Every year Cabrini’s tuition increases causing low-income students to fret. The tuition at Cabrini has increased 32.7 percent over the past five years while the national average among private colleges shows an increase of 22.2 percent. With an increase of nearly eight percent between last year and this year, low-income students have good reason to worry.
Not only is the tuition increasing but colleges like Cabrini and thousands of other colleges are trying to attract wealthier students to their campus by giving them increased amounts of merit-based aid. A trend shows that in recent years, many colleges and universities, particularly private institutions, have been giving more and more aid to their wealthiest undergraduates, students who wouldn’t qualify for aid under most need-based formulas. Why? Because even after taking into account the cost of the aid, these students still provide institutions with far more net revenue than their low-income peers.
Mark Osborn, the Vice President for Enrollment Management, said, “There is no question or doubt that there is a direct correlation between the income of a family and the academic achievement of the prospective student. Nine times out of ten, as family income rises the more qualified the student is, and colleges in general, not just Cabrini, are seeking to enroll more qualified students.”
According to the National Postsecondary Student Aid Survey, private institutions gave financial aid to 53 percent of students in the lowest income quartile in 1993. That number has held steady, rising only 3 percentage points to 56 percent in 2000. But for students in the highest quartile, the percent receiving aid jumped by 16 percentage points, from 35 percent to 51 percent.
Furthermore the amount of money received by high-income students rose faster as well. In 1992, low and high-income students received the same average award, roughly $5,500. But by 2000, awards jumped by $1,300 for students in the highest income quartile, compared to only $700 for students in the lowest, according to the National Postsecondary Student Aid Survey.
“Cabrini tries to really disperse aid evenly to students of merit and need to achieve a balanced class. We raised our academic quality and expectations last year as a means to build our academic profile. To build our profile and better the college’s academic standing the college uses merit-based aid to attract more academically qualified students who may not have displayed financial need,” Osborn said.

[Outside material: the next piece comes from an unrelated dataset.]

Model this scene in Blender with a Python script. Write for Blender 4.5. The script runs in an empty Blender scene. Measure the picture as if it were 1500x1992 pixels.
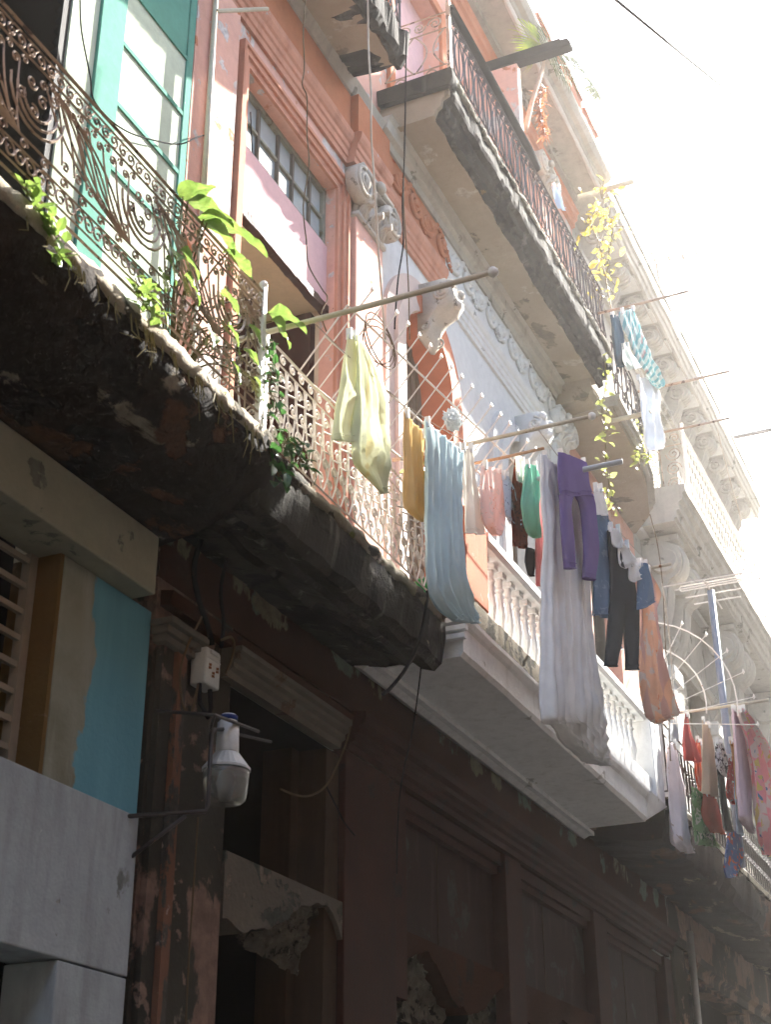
import bpy, bmesh, math, random
from mathutils import Vector, Matrix, noise
C = bpy.context.scene.collection
SC = bpy.context.scene
PI = math.pi
rnd = random.Random(7)

# ------------------------------------------------------------------ camera
cam = bpy.data.cameras.new("camera"); camo = bpy.data.objects.new("camera", cam); C.objects.link(camo)
cam.sensor_fit = 'VERTICAL'; cam.sensor_height = 55.72; cam.lens = 80.0
cam.clip_start = 0.1; cam.clip_end = 3000
_R = [[0.411373, 0.410804, 0.813642], [-0.91146, 0.189058, 0.365375], [-0.003728, -0.891907, 0.452204]]
right = Vector((_R[0][0], _R[1][0], _R[2][0])); down = Vector((_R[0][1], _R[1][1], _R[2][1])); fwd = Vector((_R[0][2], _R[1][2], _R[2][2]))
m = Matrix.Identity(4)
for i in range(3):
    m[i][0] = right[i]; m[i][1] = -down[i]; m[i][2] = -fwd[i]
m[0][3], m[1][3], m[2][3] = 0.0, -4.8, 1.6
camo.matrix_world = m
cam.dof.use_dof = True; cam.dof.focus_distance = 14.0; cam.dof.aperture_fstop = 5.6
SC.camera = camo

# ------------------------------------------------------------------ light
SUN = Vector((3.3, -1.0, 2.93)).normalized()          # towards the sun
w = bpy.data.worlds.new("World"); SC.world = w; w.use_nodes = True
nt = w.node_tree; nt.nodes.clear()
sky = nt.nodes.new('ShaderNodeTexSky'); sky.sky_type = 'NISHITA'; sky.sun_disc = False
sky.sun_elevation = math.asin(SUN.z); sky.sun_rotation = math.atan2(SUN.x, SUN.y)
sky.air_density = 1.0; sky.dust_density = 3.5; sky.ozone_density = 0.9
bg = nt.nodes.new('ShaderNodeBackground'); bg.inputs[1].default_value = 0.105
wo = nt.nodes.new('ShaderNodeOutputWorld')
nt.links.new(sky.outputs[0], bg.inputs[0]); nt.links.new(bg.outputs[0], wo.inputs[0])
sl = bpy.data.lights.new("sun", 'SUN'); slo = bpy.data.objects.new("sun", sl); C.objects.link(slo)
sl.energy = 5.0; sl.angle = math.radians(0.5); sl.color = (1.0, 0.96, 0.90)
slo.rotation_euler = SUN.to_track_quat('Z', 'Y').to_euler()
slo.location = (0, 0, 40)
SC.view_settings.view_transform = 'Standard'; SC.view_settings.look = 'None'
SC.view_settings.exposure = 2.88; SC.view_settings.gamma = 1.0
SC.cycles.max_bounces = 10; SC.cycles.diffuse_bounces = 5; SC.cycles.transmission_bounces = 6; SC.cycles.volume_bounces = 1
SC.cycles.use_denoising = True
SC.cycles.caustics_reflective = False; SC.cycles.caustics_refractive = False

# ------------------------------------------------------------------ materials
def lin(c):
    if isinstance(c, str):
        c = tuple(int(c[i:i+2], 16)/255 for i in (0, 2, 4))
        c = tuple(v/12.92 if v <= .04045 else ((v+.055)/1.055)**2.4 for v in c)
    return (c[0], c[1], c[2], 1)
class NT:
    def __init__(s, name):
        s.m = bpy.data.materials.new(name); s.m.use_nodes = True
        s.t = s.m.node_tree; s.t.nodes.clear()
        s.out = s.n('ShaderNodeOutputMaterial'); s.tc = s.n('ShaderNodeTexCoord')
    def n(s, t, **k):
        x = s.t.nodes.new(t)
        for a, b in k.items(): setattr(x, a, b)
        return x
    def l(s, a, b): s.t.links.new(a, b)
    def noise(s, scale, detail=5, rough=.6, stretch=None, off=0, dist=0):
        mp = s.n('ShaderNodeMapping'); s.l(s.tc.outputs['Object'], mp.inputs[0])
        if stretch: mp.inputs['Scale'].default_value = stretch
        mp.inputs['Location'].default_value = (off*1.7, off*.9, off*2.3)
        nz = s.n('ShaderNodeTexNoise'); s.l(mp.outputs[0], nz.inputs['Vector'])
        nz.inputs['Scale'].default_value = scale; nz.inputs['Detail'].default_value = detail; nz.inputs['Roughness'].default_value = rough
        nz.inputs['Distortion'].default_value = dist
        return nz.outputs['Fac']
    def ramp(s, f, a, b):
        r = s.n('ShaderNodeMapRange'); r.clamp = True
        r.inputs['From Min'].default_value = a; r.inputs['From Max'].default_value = b
        s.l(f, r.inputs['Value']); return r.outputs['Result']
    def mix(s, f, a, b):
        x = s.n('ShaderNodeMix', data_type='RGBA')
        if isinstance(f, float): x.inputs['Factor'].default_value = f
        else: s.l(f, x.inputs['Factor'])
        for v, k in ((a, 'A'), (b, 'B')):
            sk = [i for i in x.inputs if i.name == k and i.type == 'RGBA'][0]
            if isinstance(v, (tuple, str)): sk.default_value = lin(v)
            else: s.l(v, sk)
        return [o for o in x.outputs if o.type == 'RGBA'][0]
    def math(s, op, a, b=None):
        x = s.n('ShaderNodeMath', operation=op)
        for i, v in enumerate((a, b)):
            if v is None: continue
            if isinstance(v, (int, float)): x.inputs[i].default_value = v
            else: s.l(v, x.inputs[i])
        return x.outputs[0]
    def axis(s, ax):
        x = s.n('ShaderNodeSeparateXYZ'); s.l(s.tc.outputs['Object'], x.inputs[0]); return x.outputs[ax]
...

“More recent data suggest that the trend isn’t letting up. The amount of so-called “merit” aid awarded to students increased five-fold from 1994 to 2004, more than four times the rate of increase for need-based aid,” according to the National Postsecondary Student Aid Survey.

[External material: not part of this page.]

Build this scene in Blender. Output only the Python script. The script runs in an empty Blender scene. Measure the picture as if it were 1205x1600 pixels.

What is even more disturbing than this unstoppable trend is the ruthless force that drives it. Low-income students bring in far less net revenue than rich ones, and do nothing to polish an institution’s status in the higher education marketplace. College education has become a strictly money-making business that strives only to better the college’s status and standings in the influential U.S. News and Princeton Review rankings by using aid dollars to entice wealthy students who ultimately pay more to attend and in the long run will better the image and standing of the college.

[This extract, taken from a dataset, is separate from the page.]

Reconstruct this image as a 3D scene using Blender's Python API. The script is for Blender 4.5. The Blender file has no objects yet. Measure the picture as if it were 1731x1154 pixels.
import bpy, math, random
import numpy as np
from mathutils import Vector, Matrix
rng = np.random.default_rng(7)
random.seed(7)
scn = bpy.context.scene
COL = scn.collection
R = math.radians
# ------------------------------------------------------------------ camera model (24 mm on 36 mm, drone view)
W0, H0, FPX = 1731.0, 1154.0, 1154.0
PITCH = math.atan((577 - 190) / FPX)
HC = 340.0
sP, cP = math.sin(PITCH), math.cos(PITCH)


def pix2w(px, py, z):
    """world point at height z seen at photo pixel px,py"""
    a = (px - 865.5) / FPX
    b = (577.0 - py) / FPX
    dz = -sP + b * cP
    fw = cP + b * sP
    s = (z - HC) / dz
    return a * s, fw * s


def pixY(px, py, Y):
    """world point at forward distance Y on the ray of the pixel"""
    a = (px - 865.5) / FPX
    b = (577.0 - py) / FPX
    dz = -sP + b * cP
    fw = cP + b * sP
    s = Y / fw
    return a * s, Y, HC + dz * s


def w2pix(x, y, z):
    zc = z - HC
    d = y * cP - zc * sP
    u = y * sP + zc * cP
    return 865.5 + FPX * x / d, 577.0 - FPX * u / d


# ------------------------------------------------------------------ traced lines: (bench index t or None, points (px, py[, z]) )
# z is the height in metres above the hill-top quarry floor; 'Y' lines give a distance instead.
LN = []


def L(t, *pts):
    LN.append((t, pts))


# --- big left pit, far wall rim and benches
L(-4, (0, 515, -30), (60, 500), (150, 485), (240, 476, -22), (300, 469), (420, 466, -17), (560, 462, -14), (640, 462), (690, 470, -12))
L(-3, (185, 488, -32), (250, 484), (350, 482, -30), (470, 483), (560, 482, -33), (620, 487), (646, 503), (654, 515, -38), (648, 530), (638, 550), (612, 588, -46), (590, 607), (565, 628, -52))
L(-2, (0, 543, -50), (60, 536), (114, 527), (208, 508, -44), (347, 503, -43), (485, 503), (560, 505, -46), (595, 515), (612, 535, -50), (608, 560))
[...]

Kevin Carey, an education analyst, said, “I worry that some institutions had become dependent on using merit-aid grants as they engaged in bidding wars for affluent, high-achieving students whose presence raises colleges’ standing in popular magazine rankings. By doing this, colleges are failing to use their financial-aid resources in ways that would maximize access for low-income students,” as reported in the Chronicle for Higher Education.
Many students worry that shifting the student aid focus away from low-income students puts them at risk of being pushed out of elite institutions and out of the four-year higher education sector as a whole. ( It would be great if we could find a way to make a side bar near this graf that directs the reader to Brittney’s story about 4 yr colleges vs. 2 yr colleges.)
Megan O’Brien, a junior elementary education major, said, “I am feeling the effects of the tuition increase in my wallet and it makes me sick to think that because my parents did not know how to bargain with the admissions counselors that I received less aid than a wealthy student who’s parents knew exactly how to hustle more merit-based aid out of the college. I never thought of college as a business but clearly here we have colleges wanting to better themselves and doing so by appealing to and targeting the wealthy students.”
Other factors are also making it harder for those with less money to attend college. Measures designed to make college more affordable, such as tuition tax breaks and merit-based aid, provide a disproportionately high benefit to families who make over $50,000 a year. This wealthy group received 43 percent of education tax credits and 70 percent of the benefits of federal tuition tax deductions in 2003.
At a College Board news conference last week, many higher-education officials criticized institutions that offer merit-based aid because, they said, the incentive tends to benefit students who would make it through college anyway.
“By essentially paying smart students to attend a particular college, those institutions waste money that could be used to help students who really need it,” said Amy Gutmann, president of the University of Pennsylvania, as reported in the Chronicle.
According to the Chronicle, William E. Kirwan, chancellor of the University System of Maryland, agreed. “We have reached an indefensible point where a low-income, high-ability student is no more likely to attend college than a low-ability, high-income student,” he said. “Institutions need to get their houses in order.”
“When did colleges start discounting poorer students and favoring the wealthy all in the name sake of image and high-profile magazine rankings? I thought aid was given to help needy students obtain a college degree not given to the wealthy to help the college move up in rank,” said O’Brien.